A case in point is the popcorn available at multiplexes, so expensive that De Beers is thinking of entering the popcorn business with a tagline “Popcorns are forever”. Then again 300 ml of soda drinks are available at Indian airports for upwards of Rs 30 (sweetened water that too this expensive) - I wonder what supply chain they use. Taking the cue, the IIMs have trebled their fees since they rightly believe that they are the worst affected by rising sugar, edible oil and food grain prices.


In India, escalating prices haven’t responded to strong currency, high interest rates or the slowing economy. While many blame it on the global situation, export curbs on Indian produce are unlikely to cause much difference for many key products such as wheat where prices of local produce is already higher than world prices. The much promised supply chain efficiencies with the coming of retail chains have also turned out to be a hoax.
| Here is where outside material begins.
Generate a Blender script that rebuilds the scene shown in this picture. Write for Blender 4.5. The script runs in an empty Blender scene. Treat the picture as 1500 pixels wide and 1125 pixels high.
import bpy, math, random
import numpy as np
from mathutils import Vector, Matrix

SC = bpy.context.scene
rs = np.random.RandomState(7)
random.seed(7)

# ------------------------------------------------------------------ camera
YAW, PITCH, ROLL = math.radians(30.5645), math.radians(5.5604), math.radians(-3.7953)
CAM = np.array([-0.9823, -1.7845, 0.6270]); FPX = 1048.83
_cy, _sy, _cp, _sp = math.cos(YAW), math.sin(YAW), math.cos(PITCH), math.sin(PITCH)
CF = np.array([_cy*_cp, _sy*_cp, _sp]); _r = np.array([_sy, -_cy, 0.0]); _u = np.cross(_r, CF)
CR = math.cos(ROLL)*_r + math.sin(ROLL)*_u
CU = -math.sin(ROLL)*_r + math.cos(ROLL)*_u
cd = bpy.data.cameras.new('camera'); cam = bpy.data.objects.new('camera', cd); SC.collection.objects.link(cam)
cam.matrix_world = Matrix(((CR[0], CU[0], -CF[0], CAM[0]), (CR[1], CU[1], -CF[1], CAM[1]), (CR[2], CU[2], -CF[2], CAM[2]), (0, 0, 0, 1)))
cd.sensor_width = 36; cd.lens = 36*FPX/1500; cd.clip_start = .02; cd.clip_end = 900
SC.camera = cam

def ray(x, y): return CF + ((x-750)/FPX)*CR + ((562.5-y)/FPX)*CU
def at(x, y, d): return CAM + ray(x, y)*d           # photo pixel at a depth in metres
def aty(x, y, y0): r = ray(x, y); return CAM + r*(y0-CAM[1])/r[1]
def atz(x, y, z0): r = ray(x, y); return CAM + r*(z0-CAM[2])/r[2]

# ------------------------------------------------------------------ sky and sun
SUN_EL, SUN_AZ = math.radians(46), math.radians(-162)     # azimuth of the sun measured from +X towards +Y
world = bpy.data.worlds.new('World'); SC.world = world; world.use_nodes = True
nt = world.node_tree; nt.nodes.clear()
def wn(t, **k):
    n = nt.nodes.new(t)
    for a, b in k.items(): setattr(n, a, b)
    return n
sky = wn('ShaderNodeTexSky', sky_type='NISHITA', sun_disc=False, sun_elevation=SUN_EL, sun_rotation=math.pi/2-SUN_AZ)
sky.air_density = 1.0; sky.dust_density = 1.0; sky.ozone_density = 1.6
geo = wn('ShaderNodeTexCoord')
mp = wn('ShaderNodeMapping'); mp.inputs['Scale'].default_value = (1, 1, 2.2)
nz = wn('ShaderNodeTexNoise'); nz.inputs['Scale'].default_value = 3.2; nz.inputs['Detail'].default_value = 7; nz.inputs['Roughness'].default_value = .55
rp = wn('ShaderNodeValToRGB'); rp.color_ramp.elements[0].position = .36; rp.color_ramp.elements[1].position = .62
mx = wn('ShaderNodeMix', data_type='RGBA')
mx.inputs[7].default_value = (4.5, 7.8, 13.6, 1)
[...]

Well prices in big bazaar or the likes are actually more than the local mandi 9at least this is what I found in Pune)


As such, there is a need for drastic measures to curb inflation even if they sound hilarious to some. One can learn from Philippines where legislators have suggested making it compulsory for the top 100 companies in the country to produce rice & foodgrains – move over to India; think of tata rice, (experience certainty in taste) reliance moong dal (le lo khana muththi mein or mere paas MA brand dal hain) & infosys wheat (eat in the f-L-at world) !!!!


One way could be for the government to vigorously promote the religious practice of Upvaas or fasting to ease demand. Public TV stations need to telecast messages like “Zaraa sa upvaas, fir inflation bakwaas” in lines with that messianic family planning PR effort of “Zaraa si savdhaani, zindaagi bhar asaani”.


Alternately we should invest in R&D by people like Baba Ramdev so that he can develop new breathing techniques to control craving for food.


Serious and long term measures such as making another push for land reforms are unlikely to be taken up in India’s democracy, accustomed to creating easy loopholes in all land reform related initiatives. This, despite strong evidence that self-cultivation of small farms ensures far higher productivity than cultivation by tenants or hired labor of large farms and the so obvious benefits of land reform for India where only 9.6% of landowners own 56.2% of land. (Source: D Bandyopadhay, EPW)


All the same, there is one quick fix which can immediately solve the inflation problem and that is to make it compulsory for tele-shopping companies to sell food grains, edible oils, sugar etc. Given their practice of offering seemingly huge discounts on everything and selling many things for the price of one, these tele-shopping networks will help solve food related inflation in a jiffy. Indeed, a combo of 15 kilo of basmati, a free shree-yantra, and a jogging simulator thrown in, all for the price of one, will go a long way in solving our inflation owes.


PS: And Mr. President - average daily calorie intake for an average Indian is about 2000 calories only.